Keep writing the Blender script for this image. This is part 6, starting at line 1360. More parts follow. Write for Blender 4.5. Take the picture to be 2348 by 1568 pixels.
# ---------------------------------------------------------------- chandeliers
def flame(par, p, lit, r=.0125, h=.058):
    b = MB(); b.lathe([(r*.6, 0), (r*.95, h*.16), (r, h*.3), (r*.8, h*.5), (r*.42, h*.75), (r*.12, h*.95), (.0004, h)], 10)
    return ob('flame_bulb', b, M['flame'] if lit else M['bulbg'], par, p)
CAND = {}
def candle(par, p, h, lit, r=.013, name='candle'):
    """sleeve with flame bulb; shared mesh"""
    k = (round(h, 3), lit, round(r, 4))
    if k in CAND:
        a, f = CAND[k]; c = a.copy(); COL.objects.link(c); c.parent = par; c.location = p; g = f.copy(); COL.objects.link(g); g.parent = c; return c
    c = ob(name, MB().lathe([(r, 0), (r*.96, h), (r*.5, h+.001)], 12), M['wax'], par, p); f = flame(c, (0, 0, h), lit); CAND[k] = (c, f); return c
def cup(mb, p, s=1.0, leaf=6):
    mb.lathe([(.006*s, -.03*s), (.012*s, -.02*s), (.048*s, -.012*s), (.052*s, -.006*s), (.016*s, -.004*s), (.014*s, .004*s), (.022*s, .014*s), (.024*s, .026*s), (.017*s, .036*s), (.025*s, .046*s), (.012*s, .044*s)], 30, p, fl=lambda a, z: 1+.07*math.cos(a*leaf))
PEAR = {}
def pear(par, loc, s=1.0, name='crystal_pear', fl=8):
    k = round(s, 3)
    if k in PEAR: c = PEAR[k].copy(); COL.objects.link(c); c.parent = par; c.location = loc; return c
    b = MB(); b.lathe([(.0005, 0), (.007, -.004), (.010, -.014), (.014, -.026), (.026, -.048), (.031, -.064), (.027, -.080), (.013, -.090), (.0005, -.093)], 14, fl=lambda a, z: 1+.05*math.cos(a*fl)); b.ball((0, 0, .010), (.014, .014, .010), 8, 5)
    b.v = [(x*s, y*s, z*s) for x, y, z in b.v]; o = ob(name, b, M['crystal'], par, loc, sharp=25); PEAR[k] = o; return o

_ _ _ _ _

• [Problem to solve] Repeat the material word for word, in full.

• [Completed task]
Keep writing the Blender script for this image. This is part 6, starting at line 1360. More parts follow. Write for Blender 4.5. Take the picture to be 2348 by 1568 pixels.
# ---------------------------------------------------------------- chandeliers
def flame(par, p, lit, r=.0125, h=.058):
    b = MB(); b.lathe([(r*.6, 0), (r*.95, h*.16), (r, h*.3), (r*.8, h*.5), (r*.42, h*.75), (r*.12, h*.95), (.0004, h)], 10)
    return ob('flame_bulb', b, M['flame'] if lit else M['bulbg'], par, p)
CAND = {}
def candle(par, p, h, lit, r=.013, name='candle'):
    """sleeve with flame bulb; shared mesh"""
    k = (round(h, 3), lit, round(r, 4))
    if k in CAND:
        a, f = CAND[k]; c = a.copy(); COL.objects.link(c); c.parent = par; c.location = p; g = f.copy(); COL.objects.link(g); g.parent = c; return c
    c = ob(name, MB().lathe([(r, 0), (r*.96, h), (r*.5, h+.001)], 12), M['wax'], par, p); f = flame(c, (0, 0, h), lit); CAND[k] = (c, f); return c
def cup(mb, p, s=1.0, leaf=6):
    mb.lathe([(.006*s, -.03*s), (.012*s, -.02*s), (.048*s, -.012*s), (.052*s, -.006*s), (.016*s, -.004*s), (.014*s, .004*s), (.022*s, .014*s), (.024*s, .026*s), (.017*s, .036*s), (.025*s, .046*s), (.012*s, .044*s)], 30, p, fl=lambda a, z: 1+.07*math.cos(a*leaf))
PEAR = {}
def pear(par, loc, s=1.0, name='crystal_pear', fl=8):
    k = round(s, 3)
    if k in PEAR: c = PEAR[k].copy(); COL.objects.link(c); c.parent = par; c.location = loc; return c
    b = MB(); b.lathe([(.0005, 0), (.007, -.004), (.010, -.014), (.014, -.026), (.026, -.048), (.031, -.064), (.027, -.080), (.013, -.090), (.0005, -.093)], 14, fl=lambda a, z: 1+.05*math.cos(a*fl)); b.ball((0, 0, .010), (.014, .014, .010), 8, 5)
    b.v = [(x*s, y*s, z*s) for x, y, z in b.v]; o = ob(name, b, M['crystal'], par, loc, sharp=25); PEAR[k] = o; return o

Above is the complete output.